### PROVIDED DATA

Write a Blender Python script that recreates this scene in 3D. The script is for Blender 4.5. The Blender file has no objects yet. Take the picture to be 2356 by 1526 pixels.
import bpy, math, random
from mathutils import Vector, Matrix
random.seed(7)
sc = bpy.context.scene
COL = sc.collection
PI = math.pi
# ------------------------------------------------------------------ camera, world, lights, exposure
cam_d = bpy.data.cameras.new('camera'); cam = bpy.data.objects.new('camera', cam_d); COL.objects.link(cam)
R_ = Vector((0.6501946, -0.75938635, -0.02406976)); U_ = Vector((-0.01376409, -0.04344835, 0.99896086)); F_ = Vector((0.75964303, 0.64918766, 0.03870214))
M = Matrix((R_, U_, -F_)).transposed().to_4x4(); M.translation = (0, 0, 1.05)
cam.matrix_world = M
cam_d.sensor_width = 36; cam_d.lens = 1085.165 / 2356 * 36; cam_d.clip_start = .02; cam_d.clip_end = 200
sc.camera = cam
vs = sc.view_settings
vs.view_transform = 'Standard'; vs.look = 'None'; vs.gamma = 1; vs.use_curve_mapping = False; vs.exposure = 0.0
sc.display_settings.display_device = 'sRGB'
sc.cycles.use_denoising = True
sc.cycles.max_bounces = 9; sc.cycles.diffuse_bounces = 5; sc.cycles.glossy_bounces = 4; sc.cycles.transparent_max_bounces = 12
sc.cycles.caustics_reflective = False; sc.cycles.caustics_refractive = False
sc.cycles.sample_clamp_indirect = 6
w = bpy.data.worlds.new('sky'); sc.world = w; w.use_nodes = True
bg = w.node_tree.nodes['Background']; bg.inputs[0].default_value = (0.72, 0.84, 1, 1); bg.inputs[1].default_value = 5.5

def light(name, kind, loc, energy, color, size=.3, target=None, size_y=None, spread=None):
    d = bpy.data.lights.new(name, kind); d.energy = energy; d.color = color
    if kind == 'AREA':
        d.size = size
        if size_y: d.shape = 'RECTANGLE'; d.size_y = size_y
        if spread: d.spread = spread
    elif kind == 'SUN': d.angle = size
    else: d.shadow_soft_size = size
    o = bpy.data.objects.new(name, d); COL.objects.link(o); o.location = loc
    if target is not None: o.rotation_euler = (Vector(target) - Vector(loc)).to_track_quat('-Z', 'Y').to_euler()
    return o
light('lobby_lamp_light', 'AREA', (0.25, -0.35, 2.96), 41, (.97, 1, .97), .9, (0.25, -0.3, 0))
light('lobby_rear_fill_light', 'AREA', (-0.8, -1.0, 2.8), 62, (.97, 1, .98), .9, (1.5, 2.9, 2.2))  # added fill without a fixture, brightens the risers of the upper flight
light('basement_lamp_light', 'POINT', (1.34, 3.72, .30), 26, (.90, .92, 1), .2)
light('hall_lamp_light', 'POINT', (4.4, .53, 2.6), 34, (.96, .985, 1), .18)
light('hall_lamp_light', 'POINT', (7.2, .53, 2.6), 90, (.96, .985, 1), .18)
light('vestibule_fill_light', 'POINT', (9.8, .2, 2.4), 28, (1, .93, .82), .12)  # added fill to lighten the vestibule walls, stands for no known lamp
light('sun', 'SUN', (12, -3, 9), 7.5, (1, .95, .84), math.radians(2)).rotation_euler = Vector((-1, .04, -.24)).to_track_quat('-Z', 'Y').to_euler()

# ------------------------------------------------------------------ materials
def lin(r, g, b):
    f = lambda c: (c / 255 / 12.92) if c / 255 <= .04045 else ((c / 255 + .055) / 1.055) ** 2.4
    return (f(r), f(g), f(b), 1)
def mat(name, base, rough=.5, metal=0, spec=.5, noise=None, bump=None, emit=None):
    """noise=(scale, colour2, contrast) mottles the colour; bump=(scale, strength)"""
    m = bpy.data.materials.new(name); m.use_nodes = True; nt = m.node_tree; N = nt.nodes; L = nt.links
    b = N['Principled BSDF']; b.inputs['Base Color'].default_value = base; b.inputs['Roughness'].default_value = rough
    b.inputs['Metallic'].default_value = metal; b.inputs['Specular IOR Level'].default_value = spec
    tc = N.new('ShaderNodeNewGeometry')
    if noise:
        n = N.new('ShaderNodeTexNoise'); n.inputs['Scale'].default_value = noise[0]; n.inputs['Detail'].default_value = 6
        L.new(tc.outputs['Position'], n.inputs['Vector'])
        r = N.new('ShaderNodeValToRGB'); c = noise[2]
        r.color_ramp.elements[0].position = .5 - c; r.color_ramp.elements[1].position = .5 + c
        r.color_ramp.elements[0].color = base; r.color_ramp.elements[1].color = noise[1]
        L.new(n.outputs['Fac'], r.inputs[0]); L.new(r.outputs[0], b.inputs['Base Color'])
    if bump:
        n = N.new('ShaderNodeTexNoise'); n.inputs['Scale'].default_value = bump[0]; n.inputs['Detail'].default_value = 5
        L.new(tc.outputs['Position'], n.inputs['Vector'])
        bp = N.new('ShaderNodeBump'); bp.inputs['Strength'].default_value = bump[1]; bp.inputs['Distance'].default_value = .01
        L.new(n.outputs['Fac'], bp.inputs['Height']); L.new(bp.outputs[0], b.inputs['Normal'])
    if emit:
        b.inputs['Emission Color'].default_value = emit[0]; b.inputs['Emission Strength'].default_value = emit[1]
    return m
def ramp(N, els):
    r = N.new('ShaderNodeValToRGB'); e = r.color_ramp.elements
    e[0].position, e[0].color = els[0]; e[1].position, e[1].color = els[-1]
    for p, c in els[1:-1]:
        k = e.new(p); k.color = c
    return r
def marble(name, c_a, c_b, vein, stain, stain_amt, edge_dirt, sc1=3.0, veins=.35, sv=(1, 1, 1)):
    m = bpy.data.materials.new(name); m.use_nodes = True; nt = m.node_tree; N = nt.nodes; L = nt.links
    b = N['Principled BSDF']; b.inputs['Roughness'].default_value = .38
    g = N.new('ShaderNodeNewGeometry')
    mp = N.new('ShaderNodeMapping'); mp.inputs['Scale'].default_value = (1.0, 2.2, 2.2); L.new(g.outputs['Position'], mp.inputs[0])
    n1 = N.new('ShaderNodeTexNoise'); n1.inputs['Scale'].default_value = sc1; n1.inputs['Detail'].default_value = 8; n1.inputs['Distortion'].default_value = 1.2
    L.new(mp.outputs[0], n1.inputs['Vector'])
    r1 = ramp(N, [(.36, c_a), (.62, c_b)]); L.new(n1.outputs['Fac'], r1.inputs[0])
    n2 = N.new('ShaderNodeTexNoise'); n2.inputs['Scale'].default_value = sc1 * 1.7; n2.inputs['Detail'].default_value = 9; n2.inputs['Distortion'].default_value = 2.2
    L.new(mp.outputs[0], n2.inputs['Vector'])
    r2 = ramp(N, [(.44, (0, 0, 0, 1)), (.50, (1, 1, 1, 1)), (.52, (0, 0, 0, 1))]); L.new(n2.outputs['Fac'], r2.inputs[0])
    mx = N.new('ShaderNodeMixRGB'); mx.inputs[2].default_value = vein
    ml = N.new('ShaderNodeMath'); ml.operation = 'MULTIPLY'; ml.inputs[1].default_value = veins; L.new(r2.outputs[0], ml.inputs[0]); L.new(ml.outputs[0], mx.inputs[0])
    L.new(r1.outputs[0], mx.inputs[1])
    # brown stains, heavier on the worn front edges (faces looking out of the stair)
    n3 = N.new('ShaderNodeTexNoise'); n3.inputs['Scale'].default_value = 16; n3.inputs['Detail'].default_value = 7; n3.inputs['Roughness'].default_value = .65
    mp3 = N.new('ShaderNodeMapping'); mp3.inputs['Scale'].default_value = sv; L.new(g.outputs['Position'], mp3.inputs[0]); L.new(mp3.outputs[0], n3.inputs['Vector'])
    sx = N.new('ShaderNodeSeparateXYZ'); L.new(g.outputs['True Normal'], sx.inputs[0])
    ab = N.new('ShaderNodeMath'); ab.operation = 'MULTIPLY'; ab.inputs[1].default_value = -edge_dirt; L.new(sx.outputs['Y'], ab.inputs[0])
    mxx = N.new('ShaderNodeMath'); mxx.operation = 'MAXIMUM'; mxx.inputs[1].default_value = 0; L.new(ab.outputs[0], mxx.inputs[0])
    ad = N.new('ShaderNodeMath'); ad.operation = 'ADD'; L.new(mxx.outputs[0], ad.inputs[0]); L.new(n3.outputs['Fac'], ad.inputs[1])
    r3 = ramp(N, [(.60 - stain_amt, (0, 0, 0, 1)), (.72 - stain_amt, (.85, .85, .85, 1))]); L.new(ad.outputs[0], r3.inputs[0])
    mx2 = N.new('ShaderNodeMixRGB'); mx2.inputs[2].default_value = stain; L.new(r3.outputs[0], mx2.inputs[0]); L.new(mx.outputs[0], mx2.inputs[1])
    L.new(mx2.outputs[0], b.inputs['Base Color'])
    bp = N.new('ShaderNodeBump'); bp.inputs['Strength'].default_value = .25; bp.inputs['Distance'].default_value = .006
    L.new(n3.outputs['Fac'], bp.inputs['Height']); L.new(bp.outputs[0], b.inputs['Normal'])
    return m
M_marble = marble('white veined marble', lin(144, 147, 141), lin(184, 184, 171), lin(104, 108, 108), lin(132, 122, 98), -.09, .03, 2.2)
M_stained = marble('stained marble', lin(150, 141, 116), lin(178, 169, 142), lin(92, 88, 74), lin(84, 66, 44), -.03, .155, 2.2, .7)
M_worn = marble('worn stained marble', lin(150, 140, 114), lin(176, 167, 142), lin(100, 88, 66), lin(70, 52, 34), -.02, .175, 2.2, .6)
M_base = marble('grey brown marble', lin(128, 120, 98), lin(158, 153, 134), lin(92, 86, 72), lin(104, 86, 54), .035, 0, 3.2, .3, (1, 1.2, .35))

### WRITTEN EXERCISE
Repeat, word for word, the lines from the opening of the material through the line containing "bg = w.node_tree.nodes['Background'];".

### TASK RESULT
Write a Blender Python script that recreates this scene in 3D. The script is for Blender 4.5. The Blender file has no objects yet. Take the picture to be 2356 by 1526 pixels.
import bpy, math, random
from mathutils import Vector, Matrix
random.seed(7)
sc = bpy.context.scene
COL = sc.collection
PI = math.pi
# ------------------------------------------------------------------ camera, world, lights, exposure
cam_d = bpy.data.cameras.new('camera'); cam = bpy.data.objects.new('camera', cam_d); COL.objects.link(cam)
R_ = Vector((0.6501946, -0.75938635, -0.02406976)); U_ = Vector((-0.01376409, -0.04344835, 0.99896086)); F_ = Vector((0.75964303, 0.64918766, 0.03870214))
M = Matrix((R_, U_, -F_)).transposed().to_4x4(); M.translation = (0, 0, 1.05)
cam.matrix_world = M
cam_d.sensor_width = 36; cam_d.lens = 1085.165 / 2356 * 36; cam_d.clip_start = .02; cam_d.clip_end = 200
sc.camera = cam
vs = sc.view_settings
vs.view_transform = 'Standard'; vs.look = 'None'; vs.gamma = 1; vs.use_curve_mapping = False; vs.exposure = 0.0
sc.display_settings.display_device = 'sRGB'
sc.cycles.use_denoising = True
sc.cycles.max_bounces = 9; sc.cycles.diffuse_bounces = 5; sc.cycles.glossy_bounces = 4; sc.cycles.transparent_max_bounces = 12
sc.cycles.caustics_reflective = False; sc.cycles.caustics_refractive = False
sc.cycles.sample_clamp_indirect = 6
w = bpy.data.worlds.new('sky'); sc.world = w; w.use_nodes = True
bg = w.node_tree.nodes['Background']; bg.inputs[0].default_value = (0.72, 0.84, 1, 1); bg.inputs[1].default_value = 5.5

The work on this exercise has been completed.